Is pasting an excerpt from Wikipedia in a paper without reference plagiarism?
Copyright for a written work expires some years after the author's death; the length of time under copyright law varies from country to country. Wikipedia and other sites use a variety of licencing models which allow the material to be copied and the conditions that apply to the use of the material.
But regardless of whether something is still copyrighted or not, open source or not, freely available or not, if it is quoted, cited, copied or otherwise repeated in a text, if the source is not cited then yes, it is plagiarism.
When something passes into "common knowledge" then it can be written without having to find a quotable source.

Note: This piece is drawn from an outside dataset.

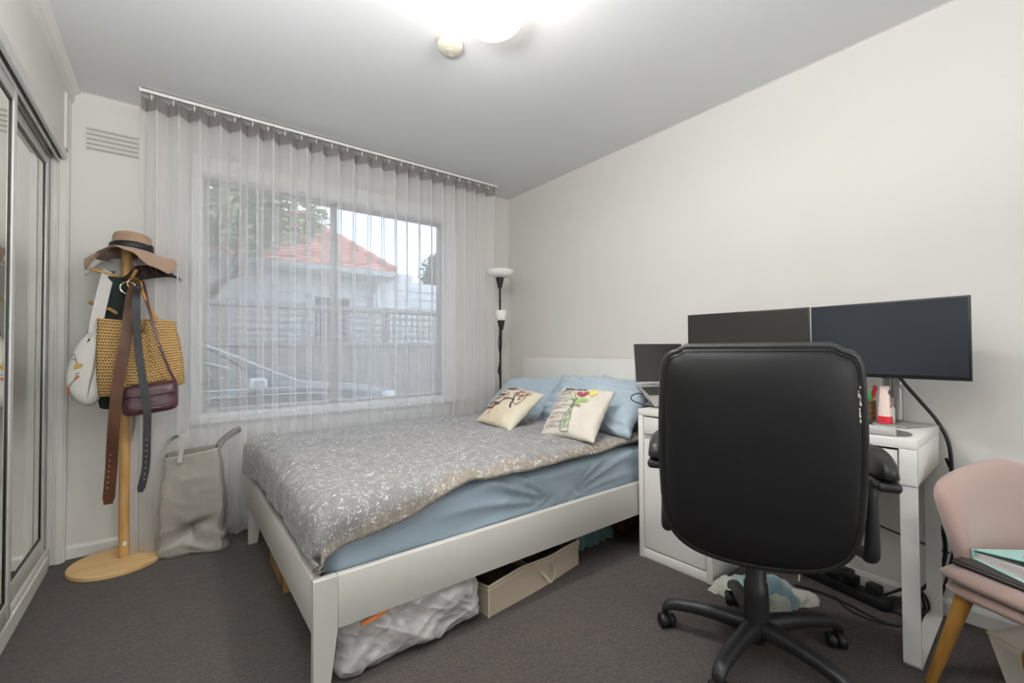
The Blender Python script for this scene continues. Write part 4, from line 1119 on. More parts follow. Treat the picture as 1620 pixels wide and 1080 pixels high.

But there are also specific situations where something that might normally be considered "common knowledge" needs to be referenced to a source, such as student work where values, definitions, etc., are expected to be researched for accuracy and should also therefore include a reference.
There may also be the case where the value/definition is used in a way that is outside the norm, e.g. a definition that is unusual in the mainstream but is used in a specific way for a specific context, or a value that is based on some work that extends the precision beyond what is considered to be the norm.

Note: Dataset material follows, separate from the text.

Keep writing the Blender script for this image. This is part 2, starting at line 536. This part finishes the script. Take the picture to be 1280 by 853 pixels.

The criteria remains, that if someone else wrote it and you copy it then not crediting the original author/source is plagiarism - academic theft.
Yes, that is plagiarism. But even beyond that, it's not true that
Wikipedia is freely available and anonymous
Instead, as you will find on the bottom of every Wikipedia article,
Text is available under the Creative Commons Attribution-ShareAlike License; additional terms may apply.
That license specifically requires (as by its short summary)
Attribution—You must attribute the work in the manner specified by the author or licensor (but not in any way that suggests that they endorse you or your use of the work.)
Wikipedia has a very lenient understanding of proper attribution – normally, attribution according to the CC licenses is the extreme opposite of anonymous! Traditionally, a CC license would require listing every single contributor to the document used. The revision history of a Wikipedia article (I'll use ‘Eigenvalues and eigenvectors’ as example) is public, and statistics suggest that most of the edits are not anonymous (IPs), but at least pseudonymous (users with named accounts) and several of the main authors have account names that suggest those are their real names. We are permitted to give attribution to “the Wikipedia contributors“ (which is at least somewhat anonymous) instead of that list, but an appropriate mention is still required, such as
Wikipedia contributors. Eigenvalues and eigenvectors. Wikipedia, The Free Encyclopedia. August 3, 2018, 15:11 UTC. Available at: https://en.wikipedia.org/w/index.php?title=Eigenvalues_and_eigenvectors&oldid=853269180. Accessed August 8, 2018.
(In addition, that license means that if someone makes use of a text under this license, for example, using some definition on Wikipedia in their paper, they would have to publish their document under a compatible license!)
Yes, it's plagiarism. Being freely available and anonymous doesn't mean you can copy from it liberally, because it's still written by someone other than yourself.
Note that Wikipedia has its own "cite this page" link (example), indicating it also thinks it should be cited if you take information from it.